"This dramatic tension between what is called the subject and the painter both torments and seduces me at once […] And what is most important for me […] is the conviction that I must take nature and wring its neck – first take it, and then wring it relentlessly." Jacques de Tonnancour, 1945

Jacques Godefroy de Tonnancour was an important Quebec and Canadian Contemporary painter. Born in Montreal in 1917, de Tonnancour studied at the École des beaux-arts de Montréal from 1937 to 1940. His early works in Laurentian landscapes were heavily influenced by Goodridge Roberts. He spent seventeen months in 1945-46 working in Brazil.

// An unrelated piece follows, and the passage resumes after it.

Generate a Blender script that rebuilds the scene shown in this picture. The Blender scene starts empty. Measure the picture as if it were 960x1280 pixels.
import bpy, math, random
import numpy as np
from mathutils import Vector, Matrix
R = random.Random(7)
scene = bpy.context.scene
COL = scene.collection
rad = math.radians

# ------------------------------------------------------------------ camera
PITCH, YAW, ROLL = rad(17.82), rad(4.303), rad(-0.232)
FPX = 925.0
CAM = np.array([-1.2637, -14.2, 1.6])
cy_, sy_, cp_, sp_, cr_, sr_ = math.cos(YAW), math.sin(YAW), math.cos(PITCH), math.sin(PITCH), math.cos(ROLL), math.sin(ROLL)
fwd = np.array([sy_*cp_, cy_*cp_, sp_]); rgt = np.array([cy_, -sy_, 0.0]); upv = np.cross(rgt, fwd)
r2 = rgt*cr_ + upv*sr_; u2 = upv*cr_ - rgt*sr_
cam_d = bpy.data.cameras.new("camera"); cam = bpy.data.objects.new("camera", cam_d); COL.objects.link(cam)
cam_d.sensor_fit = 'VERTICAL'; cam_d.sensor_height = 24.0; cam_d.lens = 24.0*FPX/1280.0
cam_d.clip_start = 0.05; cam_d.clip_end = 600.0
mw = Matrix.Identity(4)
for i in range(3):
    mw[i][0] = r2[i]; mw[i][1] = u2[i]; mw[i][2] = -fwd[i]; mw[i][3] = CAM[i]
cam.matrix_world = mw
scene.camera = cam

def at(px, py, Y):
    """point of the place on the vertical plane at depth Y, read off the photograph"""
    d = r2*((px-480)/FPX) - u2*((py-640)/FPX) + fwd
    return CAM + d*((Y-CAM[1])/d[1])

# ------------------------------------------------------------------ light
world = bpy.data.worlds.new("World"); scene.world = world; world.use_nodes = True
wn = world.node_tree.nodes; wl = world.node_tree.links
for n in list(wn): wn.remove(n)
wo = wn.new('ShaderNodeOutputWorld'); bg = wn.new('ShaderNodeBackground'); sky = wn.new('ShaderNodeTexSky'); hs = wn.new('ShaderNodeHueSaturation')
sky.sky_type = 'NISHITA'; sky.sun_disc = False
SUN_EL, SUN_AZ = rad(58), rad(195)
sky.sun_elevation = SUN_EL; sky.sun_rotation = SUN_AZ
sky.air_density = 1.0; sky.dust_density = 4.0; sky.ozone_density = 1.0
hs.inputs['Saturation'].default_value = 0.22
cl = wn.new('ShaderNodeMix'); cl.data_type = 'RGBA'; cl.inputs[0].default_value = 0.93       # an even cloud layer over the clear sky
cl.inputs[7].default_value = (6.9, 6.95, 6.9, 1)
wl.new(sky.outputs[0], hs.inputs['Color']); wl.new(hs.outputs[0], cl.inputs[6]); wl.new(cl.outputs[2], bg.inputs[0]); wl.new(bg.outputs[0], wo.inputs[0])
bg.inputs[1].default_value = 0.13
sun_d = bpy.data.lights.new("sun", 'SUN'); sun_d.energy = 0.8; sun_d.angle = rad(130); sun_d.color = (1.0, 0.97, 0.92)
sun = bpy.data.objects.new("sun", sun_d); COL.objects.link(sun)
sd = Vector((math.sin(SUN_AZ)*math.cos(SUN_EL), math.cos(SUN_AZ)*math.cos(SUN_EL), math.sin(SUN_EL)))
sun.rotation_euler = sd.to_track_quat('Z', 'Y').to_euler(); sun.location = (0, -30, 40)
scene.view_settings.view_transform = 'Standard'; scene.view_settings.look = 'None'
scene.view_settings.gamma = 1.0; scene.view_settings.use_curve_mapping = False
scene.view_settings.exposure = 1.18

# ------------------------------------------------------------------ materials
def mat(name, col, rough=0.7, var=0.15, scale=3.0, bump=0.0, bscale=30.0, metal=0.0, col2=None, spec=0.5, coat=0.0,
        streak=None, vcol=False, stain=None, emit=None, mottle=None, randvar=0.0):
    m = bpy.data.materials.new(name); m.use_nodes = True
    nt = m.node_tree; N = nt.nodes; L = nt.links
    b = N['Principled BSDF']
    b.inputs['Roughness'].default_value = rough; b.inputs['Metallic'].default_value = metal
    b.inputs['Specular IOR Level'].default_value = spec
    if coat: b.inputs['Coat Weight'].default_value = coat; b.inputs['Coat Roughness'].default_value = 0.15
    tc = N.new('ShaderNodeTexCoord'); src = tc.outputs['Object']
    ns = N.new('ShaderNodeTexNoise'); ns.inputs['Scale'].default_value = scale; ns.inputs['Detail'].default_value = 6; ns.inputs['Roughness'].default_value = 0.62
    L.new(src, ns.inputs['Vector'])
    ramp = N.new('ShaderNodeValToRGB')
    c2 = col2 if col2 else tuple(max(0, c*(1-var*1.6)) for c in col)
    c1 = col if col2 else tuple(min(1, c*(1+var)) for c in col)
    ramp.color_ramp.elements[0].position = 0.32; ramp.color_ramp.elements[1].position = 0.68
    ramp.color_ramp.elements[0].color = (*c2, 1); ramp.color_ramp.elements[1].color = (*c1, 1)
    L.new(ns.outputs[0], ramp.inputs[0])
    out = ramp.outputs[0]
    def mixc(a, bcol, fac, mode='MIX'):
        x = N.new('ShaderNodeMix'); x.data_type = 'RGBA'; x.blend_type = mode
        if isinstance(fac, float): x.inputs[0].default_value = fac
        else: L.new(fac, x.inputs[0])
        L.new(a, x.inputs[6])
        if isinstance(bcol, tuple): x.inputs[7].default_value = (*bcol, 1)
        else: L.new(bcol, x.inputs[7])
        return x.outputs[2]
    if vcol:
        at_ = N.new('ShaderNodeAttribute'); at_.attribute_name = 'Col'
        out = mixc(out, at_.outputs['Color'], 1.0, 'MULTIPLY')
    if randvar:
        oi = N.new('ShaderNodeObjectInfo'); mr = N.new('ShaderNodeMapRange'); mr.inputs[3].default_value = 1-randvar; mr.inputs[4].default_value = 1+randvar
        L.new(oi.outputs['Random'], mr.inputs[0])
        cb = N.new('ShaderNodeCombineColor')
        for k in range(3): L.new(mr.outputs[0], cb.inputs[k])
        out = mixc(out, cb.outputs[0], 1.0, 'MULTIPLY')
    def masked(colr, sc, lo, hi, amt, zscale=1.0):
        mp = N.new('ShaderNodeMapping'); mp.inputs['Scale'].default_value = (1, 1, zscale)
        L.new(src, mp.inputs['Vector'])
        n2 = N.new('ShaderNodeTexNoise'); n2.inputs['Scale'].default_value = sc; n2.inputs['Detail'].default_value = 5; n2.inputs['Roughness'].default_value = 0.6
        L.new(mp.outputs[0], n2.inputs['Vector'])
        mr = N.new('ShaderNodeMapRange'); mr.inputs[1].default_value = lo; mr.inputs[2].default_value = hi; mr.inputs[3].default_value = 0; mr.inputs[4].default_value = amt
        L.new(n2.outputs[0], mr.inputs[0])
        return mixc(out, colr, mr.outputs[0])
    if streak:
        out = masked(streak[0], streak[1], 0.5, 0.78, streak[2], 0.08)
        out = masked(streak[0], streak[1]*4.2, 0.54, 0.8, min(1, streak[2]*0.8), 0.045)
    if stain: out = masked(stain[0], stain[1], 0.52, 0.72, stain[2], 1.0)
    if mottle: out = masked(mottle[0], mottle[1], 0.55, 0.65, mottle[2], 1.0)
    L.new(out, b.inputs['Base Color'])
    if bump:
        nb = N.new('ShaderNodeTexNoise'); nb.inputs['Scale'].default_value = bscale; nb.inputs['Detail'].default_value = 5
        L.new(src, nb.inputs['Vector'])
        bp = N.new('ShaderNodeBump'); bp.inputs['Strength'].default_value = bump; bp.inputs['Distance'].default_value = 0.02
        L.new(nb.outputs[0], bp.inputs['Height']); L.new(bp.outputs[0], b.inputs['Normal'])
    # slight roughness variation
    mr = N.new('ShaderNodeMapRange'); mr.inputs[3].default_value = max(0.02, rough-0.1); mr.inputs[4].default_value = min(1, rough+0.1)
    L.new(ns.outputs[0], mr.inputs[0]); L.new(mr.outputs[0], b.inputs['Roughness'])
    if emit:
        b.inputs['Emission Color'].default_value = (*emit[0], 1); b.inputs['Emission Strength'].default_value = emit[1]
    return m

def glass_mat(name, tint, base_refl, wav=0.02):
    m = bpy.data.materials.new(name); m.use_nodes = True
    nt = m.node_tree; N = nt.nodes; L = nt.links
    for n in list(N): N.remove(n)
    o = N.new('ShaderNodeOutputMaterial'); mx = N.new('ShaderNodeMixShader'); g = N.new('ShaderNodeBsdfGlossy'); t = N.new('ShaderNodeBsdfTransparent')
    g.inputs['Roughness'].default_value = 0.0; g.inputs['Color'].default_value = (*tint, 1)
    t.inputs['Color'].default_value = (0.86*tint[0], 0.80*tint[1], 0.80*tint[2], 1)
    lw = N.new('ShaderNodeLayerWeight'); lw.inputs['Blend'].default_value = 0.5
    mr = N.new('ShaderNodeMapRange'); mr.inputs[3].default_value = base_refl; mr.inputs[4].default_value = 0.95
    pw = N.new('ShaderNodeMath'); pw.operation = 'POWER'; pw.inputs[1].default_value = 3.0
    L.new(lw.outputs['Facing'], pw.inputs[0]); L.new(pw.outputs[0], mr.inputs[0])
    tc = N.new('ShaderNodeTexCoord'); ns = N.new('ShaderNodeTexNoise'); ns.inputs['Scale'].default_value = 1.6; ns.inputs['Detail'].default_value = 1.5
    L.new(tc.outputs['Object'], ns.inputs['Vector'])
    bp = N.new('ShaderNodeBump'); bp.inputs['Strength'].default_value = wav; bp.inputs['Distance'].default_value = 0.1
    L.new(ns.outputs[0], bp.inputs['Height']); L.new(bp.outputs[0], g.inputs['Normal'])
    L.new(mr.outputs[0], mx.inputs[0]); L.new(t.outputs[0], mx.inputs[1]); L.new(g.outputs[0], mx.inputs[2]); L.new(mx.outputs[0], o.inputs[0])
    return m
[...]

Upon his return to Canada, he temporarily abandoned landscape and turned to still life and figurative paintings, influenced by Pellan, Borduas and Picasso.

 

Jacques de Tonnancour began teaching at the Musée des beaux-arts de Montréal in 1943, then at the École des beaux-arts de Montréal in 1954 as well as at the Université du Québec from 1969 to 1982. Jacques de Tonnancour was the recipient of many awards and prizes—The Canada Council Medal, 1968; Louis Philippe Hébert Award, 1979; Officer of the Order of Canada, 1979; Concordia University Honorary Degree, 1986; McGill Honorary Degree, 1990; Officer of the National Order of Quebec, 1993 and the Prix Marcel-Couture, 2002.

 

In 1982, de Tonnancour abandoned painting and teaching and devoted the rest of his life to entomology, which had been a lifelong interest.

 

His work can be seen in the Montreal Museum of Fine Arts, The National Gallery of Canada, Musée national des beaux-arts du Québec, Art Gallery of Ontario, The Lord Beaverbrook Art Gallery and several other important museums across the country.

 

Jacques Godefroy de Tonnancour died in Montreal in 2005.